Photo Courtesy of UN Women
The Commission on the Status of Women (CSW) stands as the principal global intergovernmental body exclusively dedicated to the promotion of the rights and empowerment of women.
The 69th CSW session this past March – which acknowledged 30 years since the passing of the Beijing Declaration, a watershed moment to measure achievements and chart new directions, and the 25th anniversary of the Women, Peace and Security (WPS) agenda as enshrined in United Nations Security Council Resolution (UNSCR) 1325 – carried a special weight. This anniversary arrived during a challenging period when women’s rights face mounting threats, including rising violence against women.
A Legacy of Progress
Started in 1946 under the Economic and Social Council (ECOSOC), CSW has spent decades shaping international standards on women’s rights while documenting their lived experiences across the globe. Its work has powered landmark agreements that have dramatically improved women’s lives. CSW successfully advocated for the inclusion of women in the Universal Declaration of Human Rights, a move that cemented the recognition women deserve. During the 1960s, CSW redirected its focus toward community development and family planning initiatives, examining how technological changes affected the lives of women across the globe.
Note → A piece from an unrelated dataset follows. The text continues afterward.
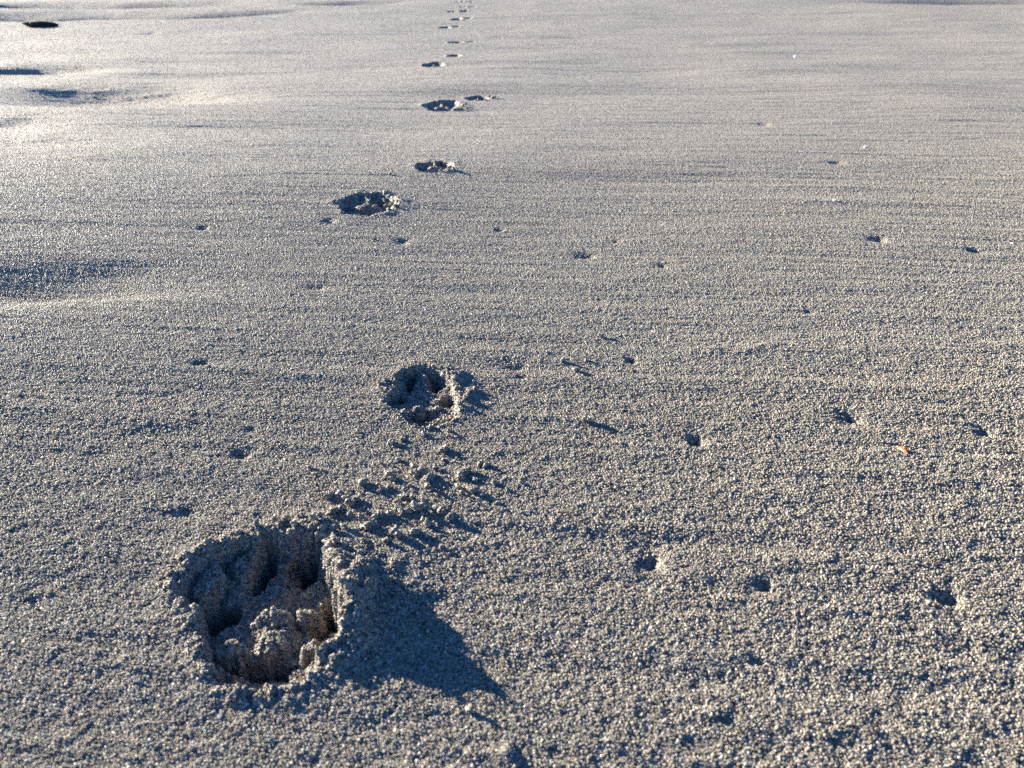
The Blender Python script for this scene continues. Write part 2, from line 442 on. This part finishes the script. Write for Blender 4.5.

CSW has continuously monitored global advancement while responding to emerging challenges, like climate change’s disproportionate impact on women and the persistent scourge of violence against women. The formation of UN Women in 2010 strengthened these efforts by bringing together various UN resources dedicated to the equality of women under one umbrella.
CSW69: A Pivotal Moment
The 69th session, held from March 10 to 21, 2025, represented a defining chapter in the struggle for women’s equality. As delegates gathered, they faced the dual task of honestly assessing progress while confronting stubborn barriers to implementation. The 69th session launched with the adoption of a Political Declaration, which reaffirmed the commitments of the Beijing Declaration and Platform for Action, and recommitted Member States to eliminating all forms of violence against women and girls, including digital violence, online harassment, and cyberbullying. CSW69 also established a multi-year work program that will guide future CSW activities.
This year’s session highlighted the complex political dynamics at play in global women’s rights advocacy. While some nations have made remarkable strides in areas like political representation and economic participation, others have witnessed troubling rollbacks of basic protections. This uneven progress reveals how cultural, religious, and political factors continue to shape women’s experiences differently across regions.
Around the world, hard-won gains face new challenges. Sexual and reproductive rights, long recognized as essential to women’s autonomy, face renewed threats in many regions. The Beijing+30 Action Agenda seeks to counter this backlash by reinvigorating global commitment to achieving equality between men and women by 2030, working in harmony with the broader Sustainable Development Goals.
Beyond Beijing: Reimagining Equality
While CSW delegates gathered for this milestone session, they faced fundamental questions about how to advance women’s rights in an increasingly polarized world. The original Beijing framework, while pivotal, emerged in a very different global context. Today’s advocates must navigate new geopolitical tensions while addressing interconnected challenges like climate change, economic inequality, and democratic backsliding.
Digital spaces have also created both new opportunities and dangers for women’s rights. While technology has amplified women’s voices and built powerful transnational networks, online harassment and technology-facilitated abuse have emerged as serious threats to women’s participation in public discourse.
The Beijing+30 Action Agenda acknowledges these complexities while reaffirming core principles. It calls for a renewed focus on eliminating violence against women and girls, closing persistent economic gaps, and removing barriers to women’s political participation. Significantly, it also emphasizes the importance of addressing intersecting forms of discrimination, recognizing that factors like race, disability, and migration status shape women’s experiences of inequality.
“Equality, development and peace for all women, everywhere,” UN Secretary-General António Guterres reminded delegates at the opening session. This vision from Beijing remains as powerful today as it was three decades ago, even as the pathways to realizing it have grown more complicated.
Carrying a Legacy, Confronting a Challenge, Shaping a Future
The outcomes of CSW69 will reverberate well beyond the conference halls. The agreements reached will influence national policies, direct international funding, and provide advocacy tools for grassroots women’s organizations worldwide. Perhaps most importantly, they will signal whether the international community can transcend growing ideological divisions to reaffirm shared commitments to women’s fundamental rights.
CSW’s work reflects a profound truth about social change: progress is neither automatic nor irreversible. Each advancement in women’s rights has been won through determined advocacy, often in the face of powerful resistance. As CSW marks this significant anniversary, it carries forward a legacy of persistence in the face of pushback, pragmatism in the face of polarization, and a solid belief that equality between men and women remains both an urgent moral imperative and a practical necessity for building just, peaceful societies.
Success of this conference will not be found in its formal declarations but in whether it can catalyze genuine action to improve women’s lives. As delegates prepare to adopt the Beijing+30 Action Agenda, they carry the hopes of generations of women’s rights advocates, and the responsibility to translate words into tangible change for women and girls in every corner of the world.